Em vez de ignorar, eu me vi interessada nessa micro parte. Esse naco tão oposto a mim mesma, pequenino e desbotado, mas ainda capaz de despertar reações. Um naco que incomodava, uma unha encravada do ego. Ou (essa imagem é ainda melhor) uma fofolete de mim mesma. Cheia de certezas, tradicionalíssima, reconhecendo sua colega fofolete nos recônditos da minha amiga, ela tão culta e bem resolvida, mas sentindo na hora de exercer um direito a culpa e o peso da tradição.

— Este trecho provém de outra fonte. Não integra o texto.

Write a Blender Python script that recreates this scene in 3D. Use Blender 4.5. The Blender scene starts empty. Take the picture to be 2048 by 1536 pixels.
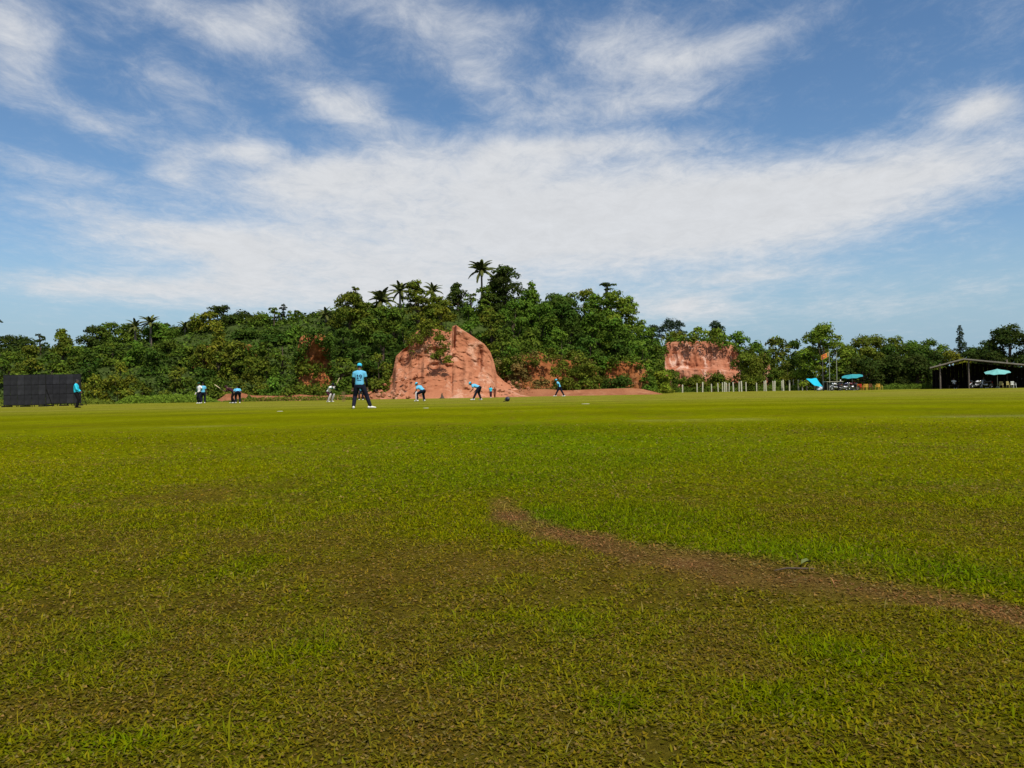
import bpy, math, random
import numpy as np
from mathutils import Vector, Matrix
from mathutils.bvhtree import BVHTree

random.seed(7)
rng = np.random.default_rng(11)
R = math.radians
SC = bpy.context.scene
COL = SC.collection

# ------------------------------------------------------------------ camera
CAM_H, FPX = 0.55, 1639.0
PITCH, ROLL = math.atan(15 / FPX), R(0.95)
cam_d = bpy.data.cameras.new('camera')
cam_d.sensor_width = 36.0
cam_d.lens = 36.0 * FPX / 2048
cam_d.clip_start = 0.05
cam_d.clip_end = 6000
cam = bpy.data.objects.new('camera', cam_d)
COL.objects.link(cam)
_f = Vector((0, math.cos(PITCH), math.sin(PITCH)))
_r0, _u0 = Vector((1, 0, 0)), Vector((0, -math.sin(PITCH), math.cos(PITCH)))
_r = _r0 * math.cos(ROLL) - _u0 * math.sin(ROLL)
_u = _r0 * math.sin(ROLL) + _u0 * math.cos(ROLL)
cam.matrix_world = Matrix(((_r.x, _u.x, -_f.x, 0), (_r.y, _u.y, -_f.y, 0),
                           (_r.z, _u.z, -_f.z, CAM_H), (0, 0, 0, 1)))
SC.camera = cam

# ------------------------------------------------------------------ world
SUN_EL, SUN_AZ = R(58), R(152)        # azimuth clockwise from +Y (view direction)
SKY_STRENGTH = 0.108
world = bpy.data.worlds.new('World')
SC.world = world
world.use_nodes = True
wn, wl = world.node_tree.nodes, world.node_tree.links
wn.clear()


def wmath(op, a, b=None, c=None, clamp=False):
    n = wn.new('ShaderNodeMath'); n.operation = op; n.use_clamp = clamp
    for i, v in enumerate((a, b, c)):
        if v is None: continue
        if isinstance(v, (int, float)): n.inputs[i].default_value = v
        else: wl.new(v, n.inputs[i])
    return n.outputs[0]


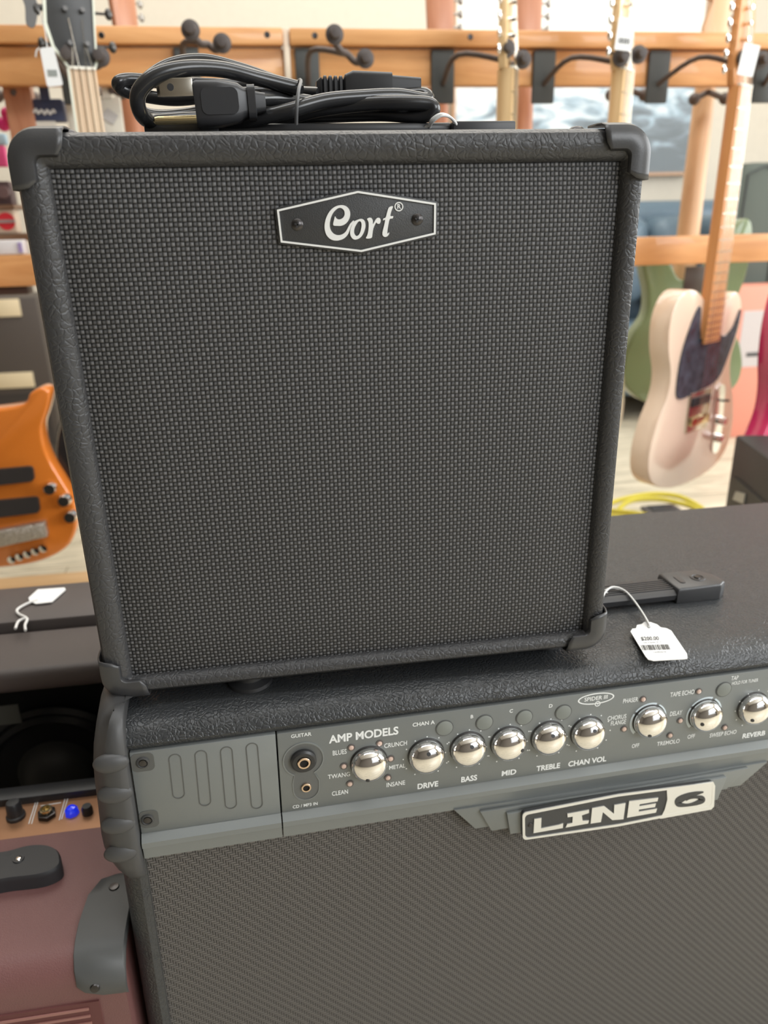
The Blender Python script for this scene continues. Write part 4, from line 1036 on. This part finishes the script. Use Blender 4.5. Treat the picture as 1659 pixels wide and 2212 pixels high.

Na teoria o feminismo é lindo. Na prática ele tem como inimigo nós mesmas em versão fofolete. Nossa pequeníssima versão, constrita e insegura. Está em nós porque é difícil se desfazer por completo de crenças arraigadas, e porque a vida não é feita de preto no branco, mas dos cinzas da cultura, da tradição, da sociedade, da educação e da família. Sairá de nós quando for reconhecida, quando a gente aguentar o incômodo e assumir que ela existe. É identificar sua fofolete, e perguntar se ela tem uns minutinhos (daqueles, de conversa séria). Dizer meu bem, isso de ter culpa por um aborto é tão... velho. Não combina com o meu guarda-roupa, o meu momento, com as minhas escolhas. Vai contra o comprometimento das mulheres de agora para com as do futuro, de não passar adiante um remorso estéril. Não passar adiante a culpa. Sai daqui, fofolete carola, volte para um lugar do seu tempo, volte para... uma loja da Mesbla.

(Minha amiga conseguiu fazer o aborto. Ela tem o mais importante para realizar o procedimento no Brasil. Ela tem dinheiro.)